11. Having reviewed Plaintiff's complaint, however, this Court observes no basis for the dismissal of Plaintiff's false arrest claim against Defendant Alameda at this time, and will therefore permit that claim to proceed.
In his complaint, Plaintiff briefly and without explanation asserts that these Defendants are "conspir[ing]" with the prosecutor to keep him incarcerated, but he pleads no facts actually indicating any conspiracy between these parties. See Startzell v. City of Philadelphia, 533 F.3d 183, 205 (3d Cir. 2008) (to plead conspiracy, a plaintiff must plead facts indicating a meeting of the minds between the alleged conspirators, bald allegation of conspiracy insufficient). Because Plaintiff could in theory plead facts indicating a conspiracy, Defendants Mangione and Johnson shall be dismissed without prejudice as this time.

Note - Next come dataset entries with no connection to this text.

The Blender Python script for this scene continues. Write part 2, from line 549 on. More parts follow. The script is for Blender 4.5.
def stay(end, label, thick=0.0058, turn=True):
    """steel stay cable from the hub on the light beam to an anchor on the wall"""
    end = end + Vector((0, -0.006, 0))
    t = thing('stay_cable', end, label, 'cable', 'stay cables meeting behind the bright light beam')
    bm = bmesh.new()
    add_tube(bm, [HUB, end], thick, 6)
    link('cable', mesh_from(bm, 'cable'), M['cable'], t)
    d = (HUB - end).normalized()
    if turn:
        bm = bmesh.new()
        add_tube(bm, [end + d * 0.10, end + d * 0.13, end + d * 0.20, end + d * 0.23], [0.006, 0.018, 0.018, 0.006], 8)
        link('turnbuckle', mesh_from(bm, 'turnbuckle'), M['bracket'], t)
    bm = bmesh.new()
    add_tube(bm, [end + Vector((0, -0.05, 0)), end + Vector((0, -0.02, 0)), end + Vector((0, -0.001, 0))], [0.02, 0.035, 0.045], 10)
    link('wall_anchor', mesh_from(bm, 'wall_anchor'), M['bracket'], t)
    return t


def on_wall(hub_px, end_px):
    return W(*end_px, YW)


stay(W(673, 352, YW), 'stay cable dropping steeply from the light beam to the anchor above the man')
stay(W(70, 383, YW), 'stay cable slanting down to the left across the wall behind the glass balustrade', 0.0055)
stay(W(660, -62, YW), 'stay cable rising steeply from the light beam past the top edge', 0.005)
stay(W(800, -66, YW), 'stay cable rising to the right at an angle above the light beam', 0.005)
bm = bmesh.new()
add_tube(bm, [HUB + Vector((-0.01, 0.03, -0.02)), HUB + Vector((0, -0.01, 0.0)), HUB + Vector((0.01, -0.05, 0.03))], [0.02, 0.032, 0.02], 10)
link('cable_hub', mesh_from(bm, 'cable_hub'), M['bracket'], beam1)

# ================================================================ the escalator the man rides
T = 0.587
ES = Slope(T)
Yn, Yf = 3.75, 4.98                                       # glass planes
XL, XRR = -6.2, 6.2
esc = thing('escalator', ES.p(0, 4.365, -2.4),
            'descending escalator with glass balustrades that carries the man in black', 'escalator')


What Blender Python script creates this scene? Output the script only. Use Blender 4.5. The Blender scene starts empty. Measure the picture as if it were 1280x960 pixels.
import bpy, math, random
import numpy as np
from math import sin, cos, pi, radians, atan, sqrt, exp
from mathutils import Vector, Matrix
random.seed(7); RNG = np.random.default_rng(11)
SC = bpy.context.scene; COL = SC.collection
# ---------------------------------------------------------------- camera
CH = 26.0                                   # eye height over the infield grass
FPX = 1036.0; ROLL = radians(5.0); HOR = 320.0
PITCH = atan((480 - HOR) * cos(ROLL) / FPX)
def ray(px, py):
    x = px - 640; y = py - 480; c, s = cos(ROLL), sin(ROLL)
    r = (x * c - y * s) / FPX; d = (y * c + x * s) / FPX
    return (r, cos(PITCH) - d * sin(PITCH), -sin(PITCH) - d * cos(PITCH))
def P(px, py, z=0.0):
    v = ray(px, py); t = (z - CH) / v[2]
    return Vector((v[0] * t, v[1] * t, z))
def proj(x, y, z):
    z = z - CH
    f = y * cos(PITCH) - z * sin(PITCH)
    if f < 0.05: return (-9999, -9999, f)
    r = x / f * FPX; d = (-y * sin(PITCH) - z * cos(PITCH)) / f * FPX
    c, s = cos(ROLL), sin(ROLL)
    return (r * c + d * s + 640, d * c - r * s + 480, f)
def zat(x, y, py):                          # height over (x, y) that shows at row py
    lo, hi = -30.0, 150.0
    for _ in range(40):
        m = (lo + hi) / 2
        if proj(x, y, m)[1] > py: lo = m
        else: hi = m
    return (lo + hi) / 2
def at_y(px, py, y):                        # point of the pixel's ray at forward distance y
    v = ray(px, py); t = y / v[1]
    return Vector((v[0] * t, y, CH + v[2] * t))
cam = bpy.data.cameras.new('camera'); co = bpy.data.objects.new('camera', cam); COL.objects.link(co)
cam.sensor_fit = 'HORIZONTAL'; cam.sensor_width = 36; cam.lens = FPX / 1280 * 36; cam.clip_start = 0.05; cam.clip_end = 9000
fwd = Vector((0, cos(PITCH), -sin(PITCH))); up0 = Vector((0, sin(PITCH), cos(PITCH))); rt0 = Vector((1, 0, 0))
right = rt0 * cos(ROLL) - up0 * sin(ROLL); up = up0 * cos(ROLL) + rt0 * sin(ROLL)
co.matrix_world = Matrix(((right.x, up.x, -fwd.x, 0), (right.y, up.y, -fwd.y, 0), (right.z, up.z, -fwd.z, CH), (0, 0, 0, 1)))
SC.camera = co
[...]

IT IS THEREFORE on this 23rd day of November 2020,
ORDERED that Plaintiff's false arrest claim against Defendant Alameda shall PROCEED at this time; and it is further
ORDERED that Plaintiff's remaining claims are DISMISSED WITHOUT PREJUDICE; and it is further
ORDERED that the Clerk of the Court shall issue summons, and the United States Marshal shall serve a copy of the complaint (ECF No. 1), summons, and this Order upon Defendant Alameda pursuant to 28 U.S.C. § 1915(d), with all costs of service advanced by the United States; and it is further
ORDERED that Defendant Alameda shall file and serve a responsive pleading within the time specified in Federal Rule of Civil Procedure 12, pursuant to 42 U.S.C. § 1997e(g)(2); and it is finally
ORDERED that the Clerk of the Court shall serve a copy of this Order upon Plaintiff by regular mail.